In an attempt to help consumers, housing providers, and policy makers connect the dots between housing and transportation costs, the Urban Land Institute's Terwilliger Center for Workforce Housing launched a cost calculator on Nov. 4 in conjunction with the release of “Bay Area Burden,” a special report examining the combined toll of transportation and housing costs on residents, the built community, and the environment. Both the report and the calculator were unveiled at a press conference in conjunction with the Urban Land Institute (ULI) 2009 Fall Meeting in San Francisco.

According to the report, the average San Francisco area household spends more than $41,000 a year—nearly 60 percent of the area income—on transportation and housing costs alone. “The heavy burden forces residents to make extremely difficult decisions that pit housing and transportation choices against other basic needs such as health care, education, and food,” said ULI Terwilliger Center chairman and CEO of Trammell Crow Residential Ronald Terwilliger at the press conference. “These findings reinforce that years of ever-sprawling development have resulted in a growing gap between where people live and people work.”

The customizable calculator available at bayareaburden.org allows for combined housing and transportation costs using household characteristics and location, evaluates how changes in housing or transportation choices can impact expenses, and compares household costs with neighborhood and regional averages. “The calculator could encourage the public to move closer to employment or public transportation modes in addition to helping policymakers address the problems and opportunities surrounding housing and transportation to forge solutions to confront them,” said former U.S. Department of Housing and Urban Development Secretary Steve Preston at the press conference. “I think it is a vital step to empower residents to call on policymakers to affect change.”

Speaking for the current HUD administration, the department’s senior advisor for Sustainable Housing and Communities Shelley Poticha noted that the HUD Secretary has already asked her department for an analysis of how HUD programs might change with the adoption of a new definition of sustainability that incorporates the link between housing, transportation, and energy costs. “The 'Bay Area Burden' report illuminates the challenges that people have,” Poticha said. “It’s very urgent that we take these issues on because affordability is more than just housing; it is a bundle of things that includes housing and transportation and other factors.”

Poticha said that HUD has been considering a program that analyzes transportation costs for specific for-sale and for-rent housing units and displays that cost to consumers via a sticker visible somewhere on the property. She also noted that HUD has observed a link between foreclosures and poor transit service opportunities. “That is a problem we may have created in the way we built our communities.” 

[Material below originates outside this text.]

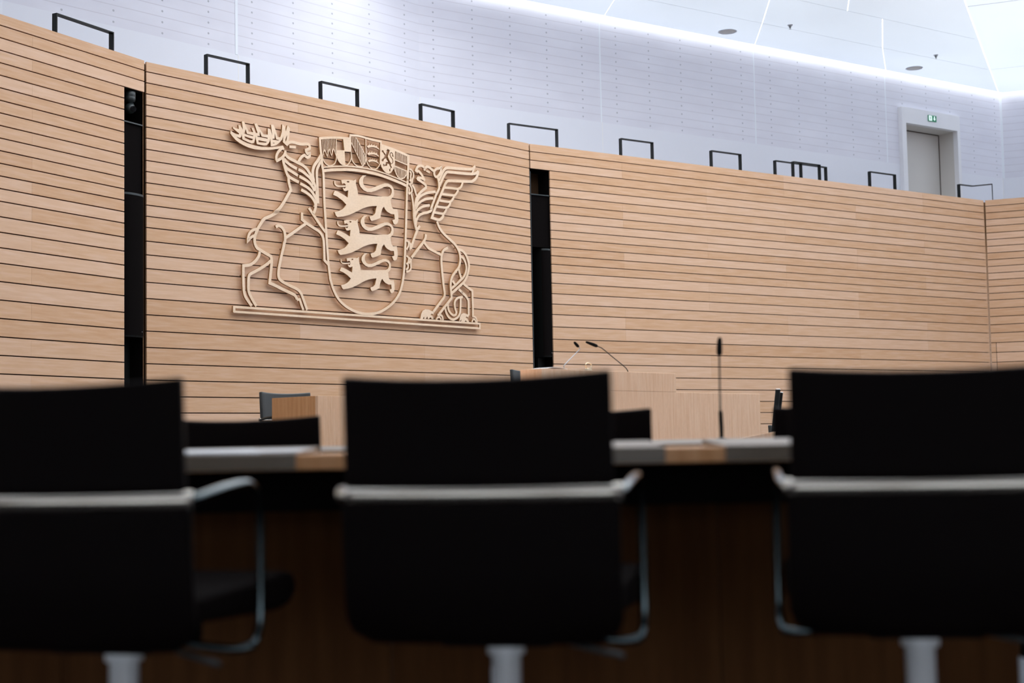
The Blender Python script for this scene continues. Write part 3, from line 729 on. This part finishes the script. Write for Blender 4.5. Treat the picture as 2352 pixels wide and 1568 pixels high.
for Fm, u0, u1, zt, y, zb, lab in hoops:
    t = empty('bar_hoop'); t.matrix_world = Fm @ Matrix.Translation((u0, y, zb))
    tag(t, lab, 'railing hoop', 'black flat bar hoops along the gallery parapet')
    w, h = u1 - u0, zt - zb
    for x in (.0, w - .013):
        mb = MB(); mb.box((x, 0, .0), (x + .013, .07, h - .0131)); mb.build('upright', M['black_metal'], t, bevel=.001, seg=1)
    mb = MB(); mb.box((0, 0, h - .013), (w, .07, h)); mb.build('top_bar', M['black_metal'], t, bevel=.001, seg=1)
t = empty('bar_hoop'); t.matrix_world = F3 @ Matrix.Translation((5.662, .48, GF)); h = 5.594 - GF
tag(t, 'long black three-legged bar hoop behind the shorter hoop left of the door', 'railing hoop', 'black flat bar hoops along the gallery parapet')
for x in (0, .645, 1.281):
    mb = MB(); mb.box((x, 0, 0), (x + .013, .07, h - .0131)); mb.build('upright', M['black_metal'], t)
mb = MB(); mb.box((0, 0, h - .013), (1.294, .07, h)); mb.build('top_bar', M['black_metal'], t)
t = empty('bar_hoop', (0, 0, GF)); tag(t, 'black bar hoop bent round the far right corner of the parapet, beside the door', 'railing hoop', 'black flat bar hoops along the gallery parapet')
P_, Q_, R_ = Vector((8.837, 27.892)), Vector((9.162, 28.095)), Vector((9.483, 27.925)); h = 5.61 - GF
for p, d in ((P_, d3), (R_, -d4)):
    mb = MB(); mb.box((0, 0 if d is d3 else -.07, 0), (.013, .07 if d is d3 else 0, h - .0131)); o = mb.build('upright', M['black_metal'], t); o.matrix_local = frame(p, d)
mb = MB(); m1, m2 = Vector((-d3.y, d3.x)) * .07, Vector((-d4.y, d4.x)) * .07; Q2 = Q_ + Vector((-.007, .077))
top = [(P_, P_ + m1, Q2, Q_), (Q_, Q2, R_ + m2, R_)]
for quad in top:
    vv = [mb.bm.verts.new((p.x, p.y, z)) for z in (h - .013, h) for p in quad]
    for f in ((0, 1, 2, 3), (4, 5, 6, 7), (0, 1, 5, 4), (1, 2, 6, 5), (2, 3, 7, 6), (3, 0, 4, 7)): mb.bm.faces.new([vv[i] for i in f])
mb.build('top_bar', M['black_metal'], t)

# ------------------------------------------------------------------ exit sign over the gallery door
t = empty('exit_sign'); t.matrix_world = frame(C - n3 * 2.75, d3) @ Matrix.Translation((12.48, -.102, 7.482))
tag(t, 'small green and white running man exit sign above the gallery door', 'exit sign')
mb = MB(); mb.box((0, -.02, 0), (.262, 0, .132)); mb.build('sign_box', M['sign_green'], t)
mb = MB(); mb.box((.012, -.0225, .012), (.110, -.0202, .120)); wp = mb.build('doorway_panel', M['sign_white'], t)
mb = MB(); mb.poly([(x, -.0235, z) for x, z in ((.052, .104), (.068, .104), (.072, .090), (.060, .086), (.050, .090))])
mb.poly([(x, -.0235, z) for x, z in ((.040, .082), (.066, .084), (.086, .070), (.082, .064), (.066, .072), (.062, .054), (.080, .040), (.074, .018), (.066, .020), (.068, .036), (.050, .046), (.040, .030), (.022, .026), (.020, .034), (.036, .040), (.048, .058), (.046, .072), (.034, .062), (.028, .068))])
mb.build('running_figure', M['sign_green'], wp)
mb = MB(); mb.poly([(x, -.0225, z) for x, z in ((.178, .116), (.206, .116), (.206, .066), (.232, .066), (.192, .020), (.152, .066), (.178, .066))])
mb.build('down_arrow', M['sign_white'], t)

# ------------------------------------------------------------------ ceiling loudspeakers and sprinklers
for (x, y), lab in (((4.19, 26.74), 'round grey ceiling loudspeaker left of the middle ceiling joint'), ((8.56, 29.73), 'round grey ceiling loudspeaker above and left of the gallery door')):
    t = empty('ceiling_speaker', (x, y, ZC)); tag(t, lab, 'ceiling speaker', 'round loudspeakers in the white ceiling')
    mb = MB(); mb.lathe([(.168, -.001), (.178, -.004), (.178, -.010), (.165, -.012), (.160, -.006)]); mb.build('rim', M['strip'], t)
    mb = MB(); mb.lathe([(.159, -.003), (.159, -.007), (.08, -.0095), (.002, -.010)]); mb.build('grille', M['speaker_grey'], t)
for (x, y), lab in (((5.31, 26.39), 'small sprinkler head in the ceiling right of the middle joint'), ((8.72, 28.72), 'small sprinkler head in the ceiling nearest the far corner')):
    t = empty('sprinkler', (x, y, ZC)); tag(t, lab, 'sprinkler', 'sprinkler heads in the white ceiling')
    mb = MB(); mb.lathe([(.05, -.001), (.052, -.006), (.03, -.012), (.012, -.014)]); mb.build('rosette', M['white'], t)
    mb = MB(); mb.lathe([(.012, -.014), (.034, -.022), (.030, -.034), (.012, -.060), (.006, -.068)], n=12); mb.build('head', M['steel'], t)
    mb = MB(); mb.lathe([(.004, -.068), (.004, -.080), (.022, -.081), (.022, -.083), (.002, -.084)], n=12); mb.build('deflector', M['steel'], t)

# ------------------------------------------------------------------ loudspeaker columns and camera in the recesses
def line_array(Fm, u0, u1, lab, yf):
    t = empty('speaker_column'); t.matrix_world = Fm @ Matrix.Translation(((u0 + u1) / 2, 0, 1.997)); tag(t, lab, 'loudspeaker', 'black loudspeaker columns in the wall recesses')
    w = (u1 - u0) / 2; H = 3.64 - 1.997
    mb = MB(); prof = [(w * math.sin(a), yf + .055 * (1 - math.cos(a))) for a in [R(-80 + 16 * i) for i in range(11)]]
    rr = [[(x, y, z) for x, y in prof + [(w, .3), (-w, .3)]] for z in (0, H)]
    V = mb.grid(rr, smooth=False, close=True); mb.bm.faces.new(V[0][::-1]); mb.bm.faces.new(V[1]); mb.build('cabinet', M['black_plastic'], t)
    mb = MB(); rr = [[(x * 1.004, y - .004, z) for x, y in prof] for z in (.02, H - .03)]; mb.grid(rr); mb.build('grille', M['black_matte'], t)
    mb = MB(); rr = [[(x * 1.006, y - .006, z) for x, y in prof] for z in (H - .028, H - .004)]; mb.grid(rr); mb.build('top_trim', M['cam_grey'], t)
    mb = MB(); mb.lathe([(.004, 0), (.004, .004)], n=8, c=(w * .5, yf - .012, .06)); mb.build('indicator_light', M['paper'], t)
    mb = MB(); mb.box((-w + .02, .2, -1.997), (w - .02, .26, 0)); mb.build('post', M['black_metal'], t)
line_array(F1, 1.805, 2.122, 'black loudspeaker column in the left wall recess', -.03)
line_array(F3, .205, .368, 'black loudspeaker column in the right wall recess', -.01)
for Fm, a, b, lab in ((F1, 1.804, 2.124, 'black cover panel with shelf in the left recess, under the camera'), (F3, .03, .368, 'black cover panel with shelf in the right wall recess')):
    t = empty('speaker_cover'); t.matrix_world = Fm @ Matrix.Translation((a, .03, 3.66)); tag(t, lab, 'cover panel', 'black cover panels in the wall recesses')
    mb = MB(); mb.box((.012, .01, 0), (b - a - .004, .04, .780)); mb.build('panel', M['black_matte'], t)
    mb = MB(); mb.box((.0, -.012, .785), (b - a - .001, .30, .800)); mb.build('shelf', M['cam_grey'], t)
mb = MB(); mb.box((.018, .026, 0), (.03, .3, 4.80)); o = mb.build('side_profile', M['cam_grey'])
o.matrix_world = F3; struct(o); o.name = 'trim_20'
mb = MB(); mb.box((1.8025, .024, 0), (1.809, .05, 4.83)); o = mb.build('trim_21', M['cam_grey']); o.matrix_world = F1; struct(o)
t = empty('dome_camera'); t.matrix_world = F1 @ Matrix.Translation((1.985, .085, 4.46)); tag(t, 'dark pan and tilt camera on the shelf at the top of the left recess', 'camera')
Hh = 4.828 - 4.46
mb = MB(); mb.lathe([(.058, Hh), (.064, Hh - .01), (.064, Hh - .055), (.060, Hh - .062), (.064, Hh - .070), (.056, Hh - .115), (.030, Hh - .125), (.026, Hh - .16)][::-1]); mb.build('mount', M['cam_grey'], t)
mb = MB(); mb.lathe([(.004, -.062), (.035, -.052), (.056, -.025), (.060, 0), (.056, .025), (.035, .052), (.004, .062)], c=(0, 0, Hh - .195)); hd_ = mb.build('head', M['cam_grey'], t)
mb = MB(); mb.tube([(-.01, -.050, Hh - .205), (-.016, -.072, Hh - .212)], .034, 20); mb.build('lens', M['lens_glass'], hd_)
mb = MB(); mb.tube([(.03, .0, Hh - .12), (.055, .0, Hh - .15), (.058, 0, Hh - .19)], .012, 8); mb.build('bracket', M['cam_grey'], t)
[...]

The report was produced in partnership with the Center for Housing Policy and the Center for Neighborhood Technology and provides a housing and transportation “cost in place” analysis for nine counties in the San Francisco region. The report additionally found that one-fourth of all households in the Bay Area live in neighborhoods where housing and transportation costs account for greater than 65 percent of household income. Over the next 25 years, the Bay Area is projected to grow by 1.6 million residents, a 22 percent population increase that study authors say demands better integration of land use, housing, and transportation policies to encourage new residential development in areas well-served by public transit or near job centers.